Tuesday, April 15, 2008

Wisdom from… [15 Apr]

ST CYRIL OF JERUSALEM (316–386): The oil: Christ's gift

The oil of gladness with which Christ was anointed was a spiritual oil; it was in fact the Holy Spirit himself, who is called the oil of gladness because he is the source of spiritual joy. But you also have been anointed with oil, and by this anointing you have entered into fellowship with Christ and have received a share in his life. Beware of thinking of this chrism as merely ordinary oil. As the Eucharistic bread after the invocation of the Holy Spirit is no longer ordinary bread but the body of Christ, so also the oil after the invocation is no longer plain ordinary oil but Christ's gift which by the presence of his divinity becomes the instrument through which you receive the Holy Spirit.
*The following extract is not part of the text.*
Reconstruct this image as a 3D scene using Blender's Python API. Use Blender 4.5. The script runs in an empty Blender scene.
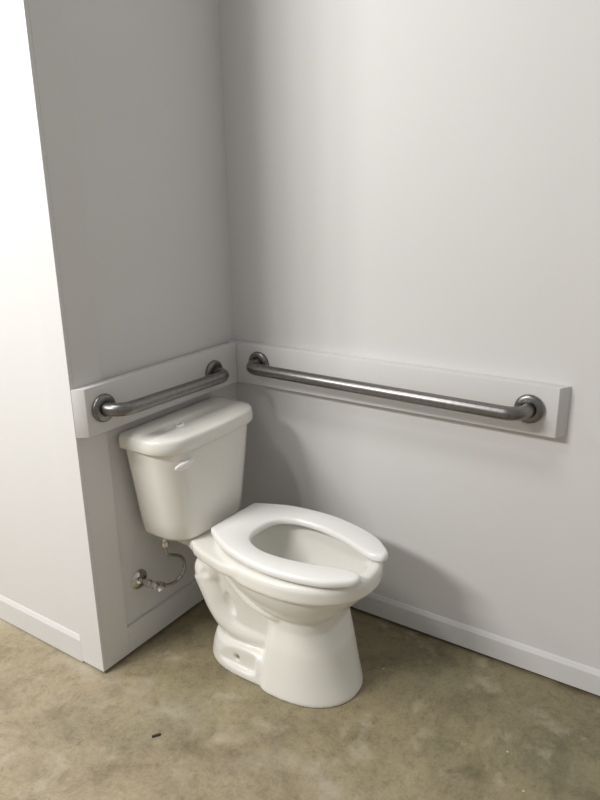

While symbolically, on your foreheads and organs of sense, your bodies are anointed with this oil that we see, your souls are sanctified by the holy and life-giving Spirit.
(Cat. 21, Mystagogica 3, 1-2: PG 33, 1087-1091.)

Cyril, bishop of Jerusalem, has left us a precious legacy of twenty-four catechetical sermons.

I long for the oil of gladness, the spirit of joy! Lord, free me from my oily ungladness!

ST AUGUSTINE: Christ Died That You May Live

For you Christ allowed himself to be crucified, to teach you humility. He was alive, and you were dead. He died that you might live. God vanquished death so that death might not overcome human beings.
-- Sermon on John 2, 4; 14, 13

Prayer. Death, where is your strife? Death, where is your sting? Lord, you were struck, wounded, and cast down; but you were wounded for me, you who made me. Death, O Death, he who made me was wounded for me, and by his own death he conquered you.
-- Sermon 128, 10

ST FRANCIS DE SALES:

Suppose the Lord gave us a choice between good health and sickness. Let us suppose He said to us: "If you choose good health, I will not deprive you of a single measure of my grace. If instead you choose sickness, I will not give you any extra graces. Nevertheless, in choosing sickness you will be just a little closer to my will in your regard." A soul perfectly abandoned to God would without fail choose sickness rather than good health, in order to be a little more pleasing to God. Abandonment to God's will is the virtue of virtues!
(Spiritual Treatises, II; O. VI, p. 25)

GK CHESTERTON:

THE women were of the kind vaguely called emancipated, and professed some protest against male supremacy. Yet these new women would always pay to a man the extraordinary compliment which no ordinary woman ever pays to him––that of listening while he is talking.
('The Man who was Thursday.')

In another place, Chesterton makes this point by saying, "A generation of women stood up demanding to be heard and quickly sat down to be stenographers."